Challenged accepted!

I have been feeling a bit egotistical lately. I’m not sure that is the right word, but all of my posts have been about me and my little world. Granted, they (who ever “they” are) say you should write what you know. All I know is my own world, my own experiences. At some point I will have to come to terms with the fact that if I am going to write a blog, I am going to be writing about myself.
It has made me want to go on more adventures. It’s like a throw down between me and…well, I don’t know but I feel challenged. I mean not that kind of challenged. Although I am sure I am a little bit of both. Anyway, I feel the pressing urgency to try things I haven’t done or at least do more things I enjoy.

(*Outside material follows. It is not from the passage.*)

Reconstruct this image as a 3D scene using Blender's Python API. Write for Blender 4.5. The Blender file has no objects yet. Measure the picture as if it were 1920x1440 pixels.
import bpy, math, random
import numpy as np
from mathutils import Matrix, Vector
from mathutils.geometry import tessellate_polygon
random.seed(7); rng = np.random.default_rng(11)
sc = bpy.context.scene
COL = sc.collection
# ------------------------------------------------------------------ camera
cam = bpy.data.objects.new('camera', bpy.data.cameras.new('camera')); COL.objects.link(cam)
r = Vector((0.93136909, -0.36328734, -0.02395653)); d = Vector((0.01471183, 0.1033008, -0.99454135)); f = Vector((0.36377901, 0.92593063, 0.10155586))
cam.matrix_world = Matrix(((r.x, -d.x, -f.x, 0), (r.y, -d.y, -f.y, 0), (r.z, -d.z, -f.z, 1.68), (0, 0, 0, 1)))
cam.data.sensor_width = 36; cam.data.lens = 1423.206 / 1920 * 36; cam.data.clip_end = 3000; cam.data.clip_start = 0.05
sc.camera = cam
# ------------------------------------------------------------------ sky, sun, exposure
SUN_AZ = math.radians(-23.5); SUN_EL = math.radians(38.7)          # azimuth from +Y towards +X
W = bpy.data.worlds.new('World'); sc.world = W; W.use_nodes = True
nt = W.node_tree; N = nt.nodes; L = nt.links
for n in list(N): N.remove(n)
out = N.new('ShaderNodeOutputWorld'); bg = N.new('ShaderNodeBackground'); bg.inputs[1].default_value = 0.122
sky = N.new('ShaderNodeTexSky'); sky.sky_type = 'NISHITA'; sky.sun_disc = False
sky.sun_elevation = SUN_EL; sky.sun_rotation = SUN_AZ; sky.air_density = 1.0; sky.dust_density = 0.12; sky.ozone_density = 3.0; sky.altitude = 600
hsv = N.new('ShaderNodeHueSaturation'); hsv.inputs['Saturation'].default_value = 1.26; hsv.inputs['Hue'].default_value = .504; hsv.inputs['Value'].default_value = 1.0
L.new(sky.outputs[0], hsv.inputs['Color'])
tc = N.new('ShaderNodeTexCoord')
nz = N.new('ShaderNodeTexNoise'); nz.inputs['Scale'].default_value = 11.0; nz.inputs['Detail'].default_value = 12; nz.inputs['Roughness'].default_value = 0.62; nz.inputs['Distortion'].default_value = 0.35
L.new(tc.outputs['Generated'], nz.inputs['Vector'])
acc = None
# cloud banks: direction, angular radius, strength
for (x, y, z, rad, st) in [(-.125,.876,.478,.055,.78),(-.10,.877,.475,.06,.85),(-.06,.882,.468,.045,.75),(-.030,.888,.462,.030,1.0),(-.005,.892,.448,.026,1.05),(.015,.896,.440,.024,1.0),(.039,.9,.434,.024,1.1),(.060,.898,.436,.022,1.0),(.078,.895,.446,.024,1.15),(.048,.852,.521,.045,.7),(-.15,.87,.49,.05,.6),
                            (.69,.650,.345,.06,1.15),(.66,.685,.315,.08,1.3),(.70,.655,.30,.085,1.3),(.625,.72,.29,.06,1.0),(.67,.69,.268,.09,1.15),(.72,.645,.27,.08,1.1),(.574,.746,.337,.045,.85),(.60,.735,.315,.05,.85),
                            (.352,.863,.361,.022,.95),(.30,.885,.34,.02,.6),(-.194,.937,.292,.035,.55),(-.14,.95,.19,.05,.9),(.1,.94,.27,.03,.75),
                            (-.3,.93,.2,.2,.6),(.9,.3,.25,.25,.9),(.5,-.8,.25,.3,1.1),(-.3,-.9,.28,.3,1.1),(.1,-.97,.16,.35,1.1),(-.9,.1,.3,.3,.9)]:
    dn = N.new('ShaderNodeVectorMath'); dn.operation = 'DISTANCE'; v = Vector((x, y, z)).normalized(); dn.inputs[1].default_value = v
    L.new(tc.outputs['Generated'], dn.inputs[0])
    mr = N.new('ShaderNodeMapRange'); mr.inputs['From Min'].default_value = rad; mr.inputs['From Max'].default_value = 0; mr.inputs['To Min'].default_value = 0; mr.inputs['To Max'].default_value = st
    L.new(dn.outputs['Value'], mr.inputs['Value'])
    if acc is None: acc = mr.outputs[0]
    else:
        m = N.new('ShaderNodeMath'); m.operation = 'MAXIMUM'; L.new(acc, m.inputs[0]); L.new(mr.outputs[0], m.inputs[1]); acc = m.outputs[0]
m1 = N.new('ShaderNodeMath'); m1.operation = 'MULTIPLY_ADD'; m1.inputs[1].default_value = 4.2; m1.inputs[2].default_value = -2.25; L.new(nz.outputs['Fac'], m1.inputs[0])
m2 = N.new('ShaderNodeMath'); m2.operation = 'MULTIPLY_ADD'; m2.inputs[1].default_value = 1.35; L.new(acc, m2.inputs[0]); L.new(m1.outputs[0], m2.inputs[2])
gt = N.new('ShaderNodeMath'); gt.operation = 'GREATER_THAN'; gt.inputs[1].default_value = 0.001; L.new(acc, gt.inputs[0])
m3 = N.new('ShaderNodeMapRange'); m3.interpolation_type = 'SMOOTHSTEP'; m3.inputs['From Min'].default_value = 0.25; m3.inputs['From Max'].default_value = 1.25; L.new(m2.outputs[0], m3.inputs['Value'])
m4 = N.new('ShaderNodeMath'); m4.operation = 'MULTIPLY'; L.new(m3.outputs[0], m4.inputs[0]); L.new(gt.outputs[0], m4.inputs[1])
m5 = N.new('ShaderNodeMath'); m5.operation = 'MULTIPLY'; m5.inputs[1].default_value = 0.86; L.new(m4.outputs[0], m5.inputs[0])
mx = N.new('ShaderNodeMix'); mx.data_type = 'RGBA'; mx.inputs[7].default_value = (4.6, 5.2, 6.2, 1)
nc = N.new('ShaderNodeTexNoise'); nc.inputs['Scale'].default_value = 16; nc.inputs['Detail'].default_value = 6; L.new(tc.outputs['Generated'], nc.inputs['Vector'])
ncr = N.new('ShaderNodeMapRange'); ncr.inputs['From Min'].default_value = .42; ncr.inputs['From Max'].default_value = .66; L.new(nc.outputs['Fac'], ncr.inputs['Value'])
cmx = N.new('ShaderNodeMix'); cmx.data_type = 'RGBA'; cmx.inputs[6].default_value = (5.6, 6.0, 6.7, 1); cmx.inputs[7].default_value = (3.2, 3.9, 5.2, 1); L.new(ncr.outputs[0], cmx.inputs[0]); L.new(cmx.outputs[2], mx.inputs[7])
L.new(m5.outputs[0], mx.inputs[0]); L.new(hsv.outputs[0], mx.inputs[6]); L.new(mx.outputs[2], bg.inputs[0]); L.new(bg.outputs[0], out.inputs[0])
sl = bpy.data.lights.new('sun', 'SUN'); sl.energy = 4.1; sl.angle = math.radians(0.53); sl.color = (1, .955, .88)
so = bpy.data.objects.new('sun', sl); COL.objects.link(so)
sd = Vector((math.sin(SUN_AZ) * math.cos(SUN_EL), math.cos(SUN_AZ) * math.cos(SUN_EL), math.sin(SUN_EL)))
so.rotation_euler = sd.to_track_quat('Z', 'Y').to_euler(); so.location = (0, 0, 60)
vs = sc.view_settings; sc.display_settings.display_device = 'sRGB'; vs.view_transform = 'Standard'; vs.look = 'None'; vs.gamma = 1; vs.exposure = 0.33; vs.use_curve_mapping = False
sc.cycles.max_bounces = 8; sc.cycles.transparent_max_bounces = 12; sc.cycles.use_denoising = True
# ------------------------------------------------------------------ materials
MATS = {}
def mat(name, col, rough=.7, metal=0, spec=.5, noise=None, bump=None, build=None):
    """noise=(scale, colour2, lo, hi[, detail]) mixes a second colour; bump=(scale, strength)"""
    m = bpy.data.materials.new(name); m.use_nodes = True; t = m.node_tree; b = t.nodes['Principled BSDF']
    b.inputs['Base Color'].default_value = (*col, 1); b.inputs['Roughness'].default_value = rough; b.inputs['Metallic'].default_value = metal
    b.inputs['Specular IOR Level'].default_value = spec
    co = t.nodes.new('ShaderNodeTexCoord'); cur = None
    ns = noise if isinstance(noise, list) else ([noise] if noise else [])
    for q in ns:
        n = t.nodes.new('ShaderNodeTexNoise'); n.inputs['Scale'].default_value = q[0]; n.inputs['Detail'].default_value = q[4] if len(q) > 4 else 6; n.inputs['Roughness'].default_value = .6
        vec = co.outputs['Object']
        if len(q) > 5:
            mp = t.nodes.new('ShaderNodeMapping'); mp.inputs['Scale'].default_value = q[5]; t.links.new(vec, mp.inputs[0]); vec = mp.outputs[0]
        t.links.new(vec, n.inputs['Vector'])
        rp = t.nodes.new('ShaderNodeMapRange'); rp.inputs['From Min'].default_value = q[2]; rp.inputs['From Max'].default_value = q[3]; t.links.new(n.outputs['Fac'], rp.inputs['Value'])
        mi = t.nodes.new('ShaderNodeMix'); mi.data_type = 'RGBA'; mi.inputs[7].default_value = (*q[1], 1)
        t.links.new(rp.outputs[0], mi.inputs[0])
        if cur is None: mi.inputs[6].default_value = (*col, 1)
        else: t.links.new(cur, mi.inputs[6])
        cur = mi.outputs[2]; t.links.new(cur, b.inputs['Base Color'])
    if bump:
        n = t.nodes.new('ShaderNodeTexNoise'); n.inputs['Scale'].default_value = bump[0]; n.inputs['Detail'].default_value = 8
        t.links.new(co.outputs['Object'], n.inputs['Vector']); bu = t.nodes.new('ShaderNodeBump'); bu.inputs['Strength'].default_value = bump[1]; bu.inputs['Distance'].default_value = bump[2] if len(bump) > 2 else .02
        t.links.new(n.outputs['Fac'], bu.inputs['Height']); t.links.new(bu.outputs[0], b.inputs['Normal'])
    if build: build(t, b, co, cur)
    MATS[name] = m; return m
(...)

Part of the reason this is so difficult is sometimes it is hard to get up the energy to even do the bare minimum that I need to do each day. Some days, I fight to find motivation to move. I know we all do, but there are some days I can’t help it. Some days my mind is ready. My body is not. It is just one of the many lovely effects of PNH. Other days my mind is what holds me back. I want to crawl under the covers and be left alone. I don’t want anyone. Not my students, not my friends, not my husband, and worst of all, I don’t want my baby. The anxiety is so great that I feel like no matter what I do, I will let them down. So better not to try. Right? (Dear God, please tell me I am not the only one who has ever felt this way.) It is a horrible circle of feeling like I can’t handle the world, then feeling like a failure for not handling the world.
This is when I have to tell myself that depression lies. I have to forgive myself. I DO want my baby! I DO want my husband! There is a part of me that knows better than to listen to all the horrible things that try to fight their way to the front of my mind. It is the part of me that knows how amazing life can be. It is the part of me that knows life is for living and knows that it is okay to feel sad sometimes because this too will pass.It is the part of me that knows that I should take the days that are not sad and live them to the fullest.
I want to live life as fully as possible when I can and embrace when I cannot. If for no other reason than I feel challenged! (Dang it! You know that I mean!)